Aun así, no existe consenso sobre el contenido de ese estándar nacional. Algunos expertos advierten de que neutralizar las leyes estatales sin ofrecer protecciones equivalentes a nivel federal puede dejar vacíos en áreas sensibles, como la protección del consumidor, la privacidad o el uso de IA en contextos electorales. De hecho, muchas de las normas estatales recientes surgieron precisamente ante la inacción del Congreso, que lleva años debatiendo sin aprobar una ley integral sobre inteligencia artificial.

El resultado inmediato es un escenario de confrontación jurídica. Estados y organizaciones civiles ya preparan recursos contra la orden, mientras la Administración se dota de instrumentos para impugnar normas locales y condicionar financiación. El proceso puede alargarse durante años, con decisiones judiciales que vayan delimitando hasta dónde llega la autoridad federal en este ámbito.

Mientras tanto, el mensaje político es inequívoco. La Casa Blanca quiere acelerar la carrera por la IA y considera que la diversidad regulatoria interna es un lastre estratégico.
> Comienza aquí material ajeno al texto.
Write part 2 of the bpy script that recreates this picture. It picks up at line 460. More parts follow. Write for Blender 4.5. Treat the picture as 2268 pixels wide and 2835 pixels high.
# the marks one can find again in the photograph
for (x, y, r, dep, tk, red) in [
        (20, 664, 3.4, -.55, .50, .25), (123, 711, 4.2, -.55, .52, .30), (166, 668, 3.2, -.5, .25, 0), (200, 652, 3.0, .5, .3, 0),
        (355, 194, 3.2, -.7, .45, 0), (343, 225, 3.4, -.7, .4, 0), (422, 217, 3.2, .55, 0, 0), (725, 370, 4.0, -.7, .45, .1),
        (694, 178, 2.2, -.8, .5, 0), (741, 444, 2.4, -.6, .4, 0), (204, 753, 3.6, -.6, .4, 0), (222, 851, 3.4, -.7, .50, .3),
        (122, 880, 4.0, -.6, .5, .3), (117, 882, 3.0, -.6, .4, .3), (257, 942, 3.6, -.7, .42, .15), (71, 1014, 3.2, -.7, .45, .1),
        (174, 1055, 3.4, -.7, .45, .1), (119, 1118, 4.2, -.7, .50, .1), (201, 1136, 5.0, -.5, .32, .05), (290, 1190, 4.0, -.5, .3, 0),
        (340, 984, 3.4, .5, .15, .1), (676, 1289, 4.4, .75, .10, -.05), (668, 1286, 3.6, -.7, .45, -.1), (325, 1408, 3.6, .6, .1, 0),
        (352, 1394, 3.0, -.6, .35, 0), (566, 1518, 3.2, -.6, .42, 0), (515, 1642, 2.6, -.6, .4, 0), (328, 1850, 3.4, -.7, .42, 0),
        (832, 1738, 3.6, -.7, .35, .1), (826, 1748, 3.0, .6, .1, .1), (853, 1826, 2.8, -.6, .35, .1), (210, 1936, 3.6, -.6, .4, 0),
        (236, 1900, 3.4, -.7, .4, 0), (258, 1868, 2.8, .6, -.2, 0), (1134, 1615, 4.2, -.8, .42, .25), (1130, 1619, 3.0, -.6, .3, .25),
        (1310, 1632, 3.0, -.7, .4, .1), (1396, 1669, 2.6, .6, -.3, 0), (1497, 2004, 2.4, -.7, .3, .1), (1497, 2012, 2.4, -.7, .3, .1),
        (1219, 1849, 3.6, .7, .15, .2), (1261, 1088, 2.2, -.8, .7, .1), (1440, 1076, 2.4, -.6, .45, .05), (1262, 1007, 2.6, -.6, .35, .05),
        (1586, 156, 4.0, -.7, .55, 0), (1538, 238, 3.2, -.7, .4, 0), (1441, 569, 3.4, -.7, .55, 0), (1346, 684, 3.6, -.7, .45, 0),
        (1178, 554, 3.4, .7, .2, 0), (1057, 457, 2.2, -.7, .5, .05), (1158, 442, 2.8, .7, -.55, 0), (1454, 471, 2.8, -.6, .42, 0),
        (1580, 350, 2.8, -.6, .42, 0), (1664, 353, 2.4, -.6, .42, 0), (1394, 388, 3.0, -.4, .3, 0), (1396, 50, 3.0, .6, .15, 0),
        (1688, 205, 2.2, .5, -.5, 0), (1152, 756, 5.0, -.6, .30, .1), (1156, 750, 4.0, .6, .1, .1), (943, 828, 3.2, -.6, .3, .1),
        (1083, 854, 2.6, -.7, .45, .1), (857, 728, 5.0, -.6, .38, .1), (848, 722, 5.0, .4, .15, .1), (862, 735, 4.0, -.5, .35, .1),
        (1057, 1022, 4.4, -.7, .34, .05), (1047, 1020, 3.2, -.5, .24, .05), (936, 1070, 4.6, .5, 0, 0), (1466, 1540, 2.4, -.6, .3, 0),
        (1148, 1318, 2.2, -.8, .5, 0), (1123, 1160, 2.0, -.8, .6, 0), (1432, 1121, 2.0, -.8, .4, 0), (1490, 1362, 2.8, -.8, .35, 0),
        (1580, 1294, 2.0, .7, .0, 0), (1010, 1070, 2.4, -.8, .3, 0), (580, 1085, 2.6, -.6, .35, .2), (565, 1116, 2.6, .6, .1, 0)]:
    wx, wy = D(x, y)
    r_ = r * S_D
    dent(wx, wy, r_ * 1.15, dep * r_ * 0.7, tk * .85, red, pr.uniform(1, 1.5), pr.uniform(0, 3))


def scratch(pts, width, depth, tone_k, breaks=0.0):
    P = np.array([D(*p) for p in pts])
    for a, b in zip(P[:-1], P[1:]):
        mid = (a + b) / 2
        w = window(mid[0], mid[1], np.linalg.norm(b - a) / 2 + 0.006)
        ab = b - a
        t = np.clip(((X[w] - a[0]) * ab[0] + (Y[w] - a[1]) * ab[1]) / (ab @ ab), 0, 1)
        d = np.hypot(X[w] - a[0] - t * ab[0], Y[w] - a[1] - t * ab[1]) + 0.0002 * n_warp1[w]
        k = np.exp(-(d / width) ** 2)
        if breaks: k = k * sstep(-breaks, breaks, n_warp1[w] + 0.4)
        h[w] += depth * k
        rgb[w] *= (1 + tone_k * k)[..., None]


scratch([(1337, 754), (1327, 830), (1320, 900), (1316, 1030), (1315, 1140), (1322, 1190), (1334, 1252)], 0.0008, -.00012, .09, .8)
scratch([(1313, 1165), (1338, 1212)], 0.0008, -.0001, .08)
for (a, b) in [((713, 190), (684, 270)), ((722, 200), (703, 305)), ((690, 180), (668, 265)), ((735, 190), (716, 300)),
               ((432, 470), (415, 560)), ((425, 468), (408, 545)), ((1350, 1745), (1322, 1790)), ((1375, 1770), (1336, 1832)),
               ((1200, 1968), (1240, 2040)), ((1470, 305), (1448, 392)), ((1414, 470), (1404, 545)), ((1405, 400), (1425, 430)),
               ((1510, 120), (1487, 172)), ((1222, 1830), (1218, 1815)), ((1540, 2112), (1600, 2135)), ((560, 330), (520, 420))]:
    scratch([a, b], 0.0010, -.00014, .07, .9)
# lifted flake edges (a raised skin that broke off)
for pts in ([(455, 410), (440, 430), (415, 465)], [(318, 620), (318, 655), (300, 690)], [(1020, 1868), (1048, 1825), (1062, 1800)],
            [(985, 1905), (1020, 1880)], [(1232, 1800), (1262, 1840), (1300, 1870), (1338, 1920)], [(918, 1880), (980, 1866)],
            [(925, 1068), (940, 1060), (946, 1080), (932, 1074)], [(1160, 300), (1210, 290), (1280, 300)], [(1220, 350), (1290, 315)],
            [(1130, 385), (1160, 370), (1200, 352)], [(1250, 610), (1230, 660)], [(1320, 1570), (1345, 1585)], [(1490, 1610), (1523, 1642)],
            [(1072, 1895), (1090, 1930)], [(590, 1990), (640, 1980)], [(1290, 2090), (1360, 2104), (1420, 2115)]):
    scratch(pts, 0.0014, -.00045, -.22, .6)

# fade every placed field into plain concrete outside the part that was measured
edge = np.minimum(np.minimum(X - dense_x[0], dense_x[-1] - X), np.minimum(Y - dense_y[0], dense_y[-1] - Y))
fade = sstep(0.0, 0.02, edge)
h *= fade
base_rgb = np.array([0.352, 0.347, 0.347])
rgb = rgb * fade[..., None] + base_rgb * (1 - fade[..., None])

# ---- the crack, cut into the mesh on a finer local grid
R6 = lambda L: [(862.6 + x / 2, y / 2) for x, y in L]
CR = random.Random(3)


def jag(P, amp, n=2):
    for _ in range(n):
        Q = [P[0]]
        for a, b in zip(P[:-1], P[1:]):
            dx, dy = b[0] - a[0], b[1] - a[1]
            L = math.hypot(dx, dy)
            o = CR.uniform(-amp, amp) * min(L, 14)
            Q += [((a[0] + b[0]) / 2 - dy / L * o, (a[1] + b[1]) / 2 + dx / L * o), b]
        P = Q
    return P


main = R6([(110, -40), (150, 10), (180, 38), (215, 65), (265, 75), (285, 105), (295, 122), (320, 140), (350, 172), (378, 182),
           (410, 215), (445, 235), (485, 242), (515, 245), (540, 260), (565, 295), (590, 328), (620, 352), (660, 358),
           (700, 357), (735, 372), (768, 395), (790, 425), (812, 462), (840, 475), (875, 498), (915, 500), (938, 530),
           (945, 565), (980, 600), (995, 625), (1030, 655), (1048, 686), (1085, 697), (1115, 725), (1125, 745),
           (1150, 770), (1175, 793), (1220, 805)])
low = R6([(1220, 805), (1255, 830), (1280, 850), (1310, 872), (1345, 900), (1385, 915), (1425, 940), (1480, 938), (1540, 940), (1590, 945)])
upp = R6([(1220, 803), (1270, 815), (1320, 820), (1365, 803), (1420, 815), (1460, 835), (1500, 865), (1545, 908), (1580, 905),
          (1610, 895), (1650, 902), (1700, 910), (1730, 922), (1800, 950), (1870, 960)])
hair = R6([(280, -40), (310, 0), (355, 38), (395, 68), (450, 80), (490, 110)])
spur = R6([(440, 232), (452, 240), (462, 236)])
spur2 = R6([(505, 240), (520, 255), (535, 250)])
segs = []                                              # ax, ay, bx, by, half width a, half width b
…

Si esa visión se traduce en un marco federal estable y equilibrado o en una etapa prolongada de inseguridad jurídica dependerá, en última instancia, de la capacidad del Congreso para legislar y de los tribunales para arbitrar el conflicto entre Washington y los estados.

Por ahora, la pregunta sigue abierta: ¿puede Estados Unidos construir una política nacional de inteligencia artificial que impulse la innovación sin desmantelar las protecciones que algunos estados ya han considerado necesarias? La respuesta, como la propia tecnología, aún está en fase de entrenamiento.